── DATA PROVIDED ──
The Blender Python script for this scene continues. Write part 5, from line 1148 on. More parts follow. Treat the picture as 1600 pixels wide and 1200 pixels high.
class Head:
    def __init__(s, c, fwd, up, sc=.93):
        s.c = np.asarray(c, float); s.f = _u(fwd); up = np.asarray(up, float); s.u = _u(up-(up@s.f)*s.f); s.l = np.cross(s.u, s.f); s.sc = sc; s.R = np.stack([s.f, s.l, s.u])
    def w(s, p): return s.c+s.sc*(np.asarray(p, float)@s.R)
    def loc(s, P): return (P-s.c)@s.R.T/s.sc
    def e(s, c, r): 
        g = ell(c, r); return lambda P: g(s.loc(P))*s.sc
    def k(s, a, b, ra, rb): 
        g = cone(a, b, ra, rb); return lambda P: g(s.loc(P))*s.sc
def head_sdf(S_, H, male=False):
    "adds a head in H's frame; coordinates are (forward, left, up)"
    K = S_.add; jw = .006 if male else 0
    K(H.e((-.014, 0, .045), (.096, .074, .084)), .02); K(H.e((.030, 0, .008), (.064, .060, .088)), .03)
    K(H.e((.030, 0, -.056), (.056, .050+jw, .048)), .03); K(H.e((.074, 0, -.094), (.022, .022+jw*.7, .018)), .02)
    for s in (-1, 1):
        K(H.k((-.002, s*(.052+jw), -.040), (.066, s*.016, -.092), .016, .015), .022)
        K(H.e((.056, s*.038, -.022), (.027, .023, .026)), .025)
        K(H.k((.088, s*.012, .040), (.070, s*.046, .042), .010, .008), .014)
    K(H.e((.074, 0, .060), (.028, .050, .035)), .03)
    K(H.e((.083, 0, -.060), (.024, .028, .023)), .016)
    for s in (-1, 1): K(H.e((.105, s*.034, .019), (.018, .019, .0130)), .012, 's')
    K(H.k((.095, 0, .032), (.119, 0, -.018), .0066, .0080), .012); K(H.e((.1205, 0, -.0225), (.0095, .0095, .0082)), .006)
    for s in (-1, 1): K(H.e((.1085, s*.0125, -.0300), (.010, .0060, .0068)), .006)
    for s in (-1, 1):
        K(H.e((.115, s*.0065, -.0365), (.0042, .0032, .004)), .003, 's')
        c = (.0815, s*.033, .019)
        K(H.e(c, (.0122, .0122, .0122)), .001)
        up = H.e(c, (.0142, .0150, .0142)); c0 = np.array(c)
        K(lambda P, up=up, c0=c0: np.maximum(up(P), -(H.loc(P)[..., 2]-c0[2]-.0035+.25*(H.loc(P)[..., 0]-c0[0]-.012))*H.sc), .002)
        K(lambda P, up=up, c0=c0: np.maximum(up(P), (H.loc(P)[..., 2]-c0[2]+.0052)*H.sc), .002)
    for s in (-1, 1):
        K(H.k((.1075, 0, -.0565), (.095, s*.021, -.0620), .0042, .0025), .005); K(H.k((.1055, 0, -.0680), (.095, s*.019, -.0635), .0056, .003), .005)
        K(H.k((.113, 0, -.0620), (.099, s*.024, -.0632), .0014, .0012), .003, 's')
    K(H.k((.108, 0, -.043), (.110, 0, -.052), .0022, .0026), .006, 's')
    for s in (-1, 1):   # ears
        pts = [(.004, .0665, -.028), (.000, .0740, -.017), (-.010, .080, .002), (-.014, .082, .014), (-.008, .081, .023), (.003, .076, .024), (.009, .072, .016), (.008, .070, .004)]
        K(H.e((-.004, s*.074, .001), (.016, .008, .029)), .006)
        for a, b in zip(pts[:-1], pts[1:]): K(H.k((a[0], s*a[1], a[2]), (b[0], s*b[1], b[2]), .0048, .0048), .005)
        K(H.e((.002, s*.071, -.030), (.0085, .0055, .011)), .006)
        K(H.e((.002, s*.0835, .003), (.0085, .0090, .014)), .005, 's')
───
* EXERCISE DETAILS: Repeat the data exactly. Leave nothing out.

* EXPECTED ANSWER:
The Blender Python script for this scene continues. Write part 5, from line 1148 on. More parts follow. Treat the picture as 1600 pixels wide and 1200 pixels high.
class Head:
    def __init__(s, c, fwd, up, sc=.93):
        s.c = np.asarray(c, float); s.f = _u(fwd); up = np.asarray(up, float); s.u = _u(up-(up@s.f)*s.f); s.l = np.cross(s.u, s.f); s.sc = sc; s.R = np.stack([s.f, s.l, s.u])
    def w(s, p): return s.c+s.sc*(np.asarray(p, float)@s.R)
    def loc(s, P): return (P-s.c)@s.R.T/s.sc
    def e(s, c, r): 
        g = ell(c, r); return lambda P: g(s.loc(P))*s.sc
    def k(s, a, b, ra, rb): 
        g = cone(a, b, ra, rb); return lambda P: g(s.loc(P))*s.sc
def head_sdf(S_, H, male=False):
    "adds a head in H's frame; coordinates are (forward, left, up)"
    K = S_.add; jw = .006 if male else 0
    K(H.e((-.014, 0, .045), (.096, .074, .084)), .02); K(H.e((.030, 0, .008), (.064, .060, .088)), .03)
    K(H.e((.030, 0, -.056), (.056, .050+jw, .048)), .03); K(H.e((.074, 0, -.094), (.022, .022+jw*.7, .018)), .02)
    for s in (-1, 1):
        K(H.k((-.002, s*(.052+jw), -.040), (.066, s*.016, -.092), .016, .015), .022)
        K(H.e((.056, s*.038, -.022), (.027, .023, .026)), .025)
        K(H.k((.088, s*.012, .040), (.070, s*.046, .042), .010, .008), .014)
    K(H.e((.074, 0, .060), (.028, .050, .035)), .03)
    K(H.e((.083, 0, -.060), (.024, .028, .023)), .016)
    for s in (-1, 1): K(H.e((.105, s*.034, .019), (.018, .019, .0130)), .012, 's')
    K(H.k((.095, 0, .032), (.119, 0, -.018), .0066, .0080), .012); K(H.e((.1205, 0, -.0225), (.0095, .0095, .0082)), .006)
    for s in (-1, 1): K(H.e((.1085, s*.0125, -.0300), (.010, .0060, .0068)), .006)
    for s in (-1, 1):
        K(H.e((.115, s*.0065, -.0365), (.0042, .0032, .004)), .003, 's')
        c = (.0815, s*.033, .019)
        K(H.e(c, (.0122, .0122, .0122)), .001)
        up = H.e(c, (.0142, .0150, .0142)); c0 = np.array(c)
        K(lambda P, up=up, c0=c0: np.maximum(up(P), -(H.loc(P)[..., 2]-c0[2]-.0035+.25*(H.loc(P)[..., 0]-c0[0]-.012))*H.sc), .002)
        K(lambda P, up=up, c0=c0: np.maximum(up(P), (H.loc(P)[..., 2]-c0[2]+.0052)*H.sc), .002)
    for s in (-1, 1):
        K(H.k((.1075, 0, -.0565), (.095, s*.021, -.0620), .0042, .0025), .005); K(H.k((.1055, 0, -.0680), (.095, s*.019, -.0635), .0056, .003), .005)
        K(H.k((.113, 0, -.0620), (.099, s*.024, -.0632), .0014, .0012), .003, 's')
    K(H.k((.108, 0, -.043), (.110, 0, -.052), .0022, .0026), .006, 's')
    for s in (-1, 1):   # ears
        pts = [(.004, .0665, -.028), (.000, .0740, -.017), (-.010, .080, .002), (-.014, .082, .014), (-.008, .081, .023), (.003, .076, .024), (.009, .072, .016), (.008, .070, .004)]
        K(H.e((-.004, s*.074, .001), (.016, .008, .029)), .006)
        for a, b in zip(pts[:-1], pts[1:]): K(H.k((a[0], s*a[1], a[2]), (b[0], s*b[1], b[2]), .0048, .0048), .005)
        K(H.e((.002, s*.071, -.030), (.0085, .0055, .011)), .006)
        K(H.e((.002, s*.0835, .003), (.0085, .0090, .014)), .005, 's')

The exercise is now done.